Challenge | Collect each line of the entries that holds the string "picture".

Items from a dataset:
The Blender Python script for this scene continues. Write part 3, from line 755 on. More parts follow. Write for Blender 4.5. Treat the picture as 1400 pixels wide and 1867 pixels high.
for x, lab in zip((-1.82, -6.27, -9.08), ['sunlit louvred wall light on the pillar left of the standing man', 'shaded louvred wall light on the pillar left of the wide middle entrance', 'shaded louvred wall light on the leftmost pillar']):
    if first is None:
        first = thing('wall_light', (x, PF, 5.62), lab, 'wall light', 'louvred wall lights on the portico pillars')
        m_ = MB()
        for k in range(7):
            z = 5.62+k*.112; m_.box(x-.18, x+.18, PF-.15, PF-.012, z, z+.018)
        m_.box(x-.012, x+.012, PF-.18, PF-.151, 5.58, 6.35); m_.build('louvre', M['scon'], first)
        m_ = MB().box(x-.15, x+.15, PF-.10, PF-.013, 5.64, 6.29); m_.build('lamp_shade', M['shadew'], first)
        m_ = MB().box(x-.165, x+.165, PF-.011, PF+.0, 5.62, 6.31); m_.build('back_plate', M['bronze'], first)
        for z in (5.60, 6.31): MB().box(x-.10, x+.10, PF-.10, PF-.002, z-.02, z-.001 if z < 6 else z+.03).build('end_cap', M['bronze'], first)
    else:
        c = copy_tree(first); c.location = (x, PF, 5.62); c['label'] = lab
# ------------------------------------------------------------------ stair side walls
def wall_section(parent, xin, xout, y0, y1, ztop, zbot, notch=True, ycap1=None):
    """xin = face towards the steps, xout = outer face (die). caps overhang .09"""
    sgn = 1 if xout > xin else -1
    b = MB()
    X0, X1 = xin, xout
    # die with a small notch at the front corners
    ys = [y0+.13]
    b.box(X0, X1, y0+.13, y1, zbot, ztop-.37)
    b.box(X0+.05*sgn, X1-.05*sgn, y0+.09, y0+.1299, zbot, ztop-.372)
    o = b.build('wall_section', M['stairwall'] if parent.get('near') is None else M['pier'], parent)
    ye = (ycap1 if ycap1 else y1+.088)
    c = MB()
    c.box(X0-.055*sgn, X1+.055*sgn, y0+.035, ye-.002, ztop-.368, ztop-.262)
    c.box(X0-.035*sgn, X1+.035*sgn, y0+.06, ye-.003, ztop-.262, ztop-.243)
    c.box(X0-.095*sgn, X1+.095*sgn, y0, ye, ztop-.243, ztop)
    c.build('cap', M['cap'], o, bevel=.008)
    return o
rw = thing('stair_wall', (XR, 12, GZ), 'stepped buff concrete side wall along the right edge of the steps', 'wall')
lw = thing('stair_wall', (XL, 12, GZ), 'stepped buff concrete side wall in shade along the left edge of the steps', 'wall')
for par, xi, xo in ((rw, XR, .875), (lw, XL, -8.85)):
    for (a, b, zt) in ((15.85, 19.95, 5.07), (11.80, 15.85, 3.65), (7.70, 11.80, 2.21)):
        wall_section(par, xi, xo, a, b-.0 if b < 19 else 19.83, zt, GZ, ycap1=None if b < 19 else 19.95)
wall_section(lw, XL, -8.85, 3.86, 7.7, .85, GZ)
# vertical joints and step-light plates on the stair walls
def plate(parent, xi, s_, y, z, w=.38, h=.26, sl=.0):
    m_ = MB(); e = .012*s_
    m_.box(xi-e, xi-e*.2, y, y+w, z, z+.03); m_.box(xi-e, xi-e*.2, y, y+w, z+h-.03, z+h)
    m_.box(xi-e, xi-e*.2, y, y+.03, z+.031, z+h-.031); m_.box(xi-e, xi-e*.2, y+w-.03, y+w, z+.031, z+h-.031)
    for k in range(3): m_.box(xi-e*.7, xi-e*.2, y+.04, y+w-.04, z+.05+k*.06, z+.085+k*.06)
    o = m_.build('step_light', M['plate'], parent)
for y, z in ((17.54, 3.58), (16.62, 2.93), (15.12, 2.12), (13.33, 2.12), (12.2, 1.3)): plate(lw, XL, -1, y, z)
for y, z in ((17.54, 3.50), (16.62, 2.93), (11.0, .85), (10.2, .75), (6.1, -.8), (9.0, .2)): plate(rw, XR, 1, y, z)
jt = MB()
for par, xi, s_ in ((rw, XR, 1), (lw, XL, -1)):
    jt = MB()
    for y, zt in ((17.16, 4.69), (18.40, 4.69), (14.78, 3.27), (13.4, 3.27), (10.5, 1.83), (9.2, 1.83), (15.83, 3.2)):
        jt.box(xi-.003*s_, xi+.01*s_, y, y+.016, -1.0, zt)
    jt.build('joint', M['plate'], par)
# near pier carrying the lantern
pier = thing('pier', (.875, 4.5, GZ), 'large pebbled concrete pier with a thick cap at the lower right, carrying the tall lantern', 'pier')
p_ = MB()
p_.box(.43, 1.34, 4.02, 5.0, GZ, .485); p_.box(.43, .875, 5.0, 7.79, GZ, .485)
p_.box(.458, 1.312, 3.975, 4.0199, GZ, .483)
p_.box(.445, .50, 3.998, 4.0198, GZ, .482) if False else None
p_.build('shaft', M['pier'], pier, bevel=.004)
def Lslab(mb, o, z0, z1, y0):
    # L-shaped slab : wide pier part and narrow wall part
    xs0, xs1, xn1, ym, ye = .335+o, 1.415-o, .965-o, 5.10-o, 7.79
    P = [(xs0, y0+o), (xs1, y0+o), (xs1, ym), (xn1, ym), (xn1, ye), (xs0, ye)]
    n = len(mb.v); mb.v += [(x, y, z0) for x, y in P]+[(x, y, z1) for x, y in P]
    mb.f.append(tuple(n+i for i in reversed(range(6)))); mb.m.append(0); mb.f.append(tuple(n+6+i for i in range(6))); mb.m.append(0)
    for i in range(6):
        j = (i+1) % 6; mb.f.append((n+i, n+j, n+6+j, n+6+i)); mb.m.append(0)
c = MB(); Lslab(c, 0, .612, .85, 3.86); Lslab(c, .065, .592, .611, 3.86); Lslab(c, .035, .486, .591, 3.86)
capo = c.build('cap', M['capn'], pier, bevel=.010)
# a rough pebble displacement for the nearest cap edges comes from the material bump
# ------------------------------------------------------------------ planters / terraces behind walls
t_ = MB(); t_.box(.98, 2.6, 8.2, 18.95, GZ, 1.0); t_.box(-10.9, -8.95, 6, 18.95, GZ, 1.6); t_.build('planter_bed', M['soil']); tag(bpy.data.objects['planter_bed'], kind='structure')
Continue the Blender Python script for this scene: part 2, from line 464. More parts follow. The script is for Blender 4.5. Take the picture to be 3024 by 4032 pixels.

Reply to the task |
The Blender Python script for this scene continues. Write part 3, from line 755 on. More parts follow. Write for Blender 4.5. Treat the picture as 1400 pixels wide and 1867 pixels high.
Continue the Blender Python script for this scene: part 2, from line 464. More parts follow. The script is for Blender 4.5. Take the picture to be 3024 by 4032 pixels.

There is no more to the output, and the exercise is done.